Per tutte le altre cose che hai elencato – senso di colpa, fallimento, Milano (che potrebbe essere il titolo della mia autobiografia) – sono abbastanza convinta che più che di generazioni dovremmo parlare di classi sociali: conosco trentenni coi soldi che su questi fronti non perdono di certo il sonno come facciamo invece noialtri che piangiamo davanti alle vetrine delle agenzie immobiliari. E conosco boomer (nel senso letterale del termine, non del generico “vecchio” per il quale viene usato a sproposito) che non se la passano poi tanto meglio di noi. Non voglio certo sminuire le tue ansie, che sono legittime e fondate. Successo e fallimento sono sicuramente due brutte parole con cui ci dobbiamo confrontare ogni giorno e con cui impareremo a fare i conti, se va bene, in molte ore di psicoterapia.

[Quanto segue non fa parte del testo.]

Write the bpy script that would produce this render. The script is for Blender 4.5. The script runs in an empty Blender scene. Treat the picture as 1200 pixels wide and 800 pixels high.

La mia non vuole essere una ramanzina, ma un incoraggiamento a svincolarti da questa narrazione dell’anatema generazionale che ti ingabbia. Parli di una vita che non è stata all’altezza, ma a 30 anni la tua vita è appena cominciata (nessuno si aspetta davvero niente da un ventenne, se non che si sappia infilare le mutande nel verso giusto), non hai motivo di parlarne al passato. Lo so che la crociera degli sfigati è comoda e all inclusive, ma ricordati che in mezzo al mare non puoi scendere. Cambialo tu ‘sto paradigma.

Vorrei tranquillizzarti ulteriormente: il suicidio della specie è l’ultima cosa di cui mi preoccuperei, fossi in te. Il nostro pianeta è gravemente sovrappopolato. Ti ho risollevato l’umore?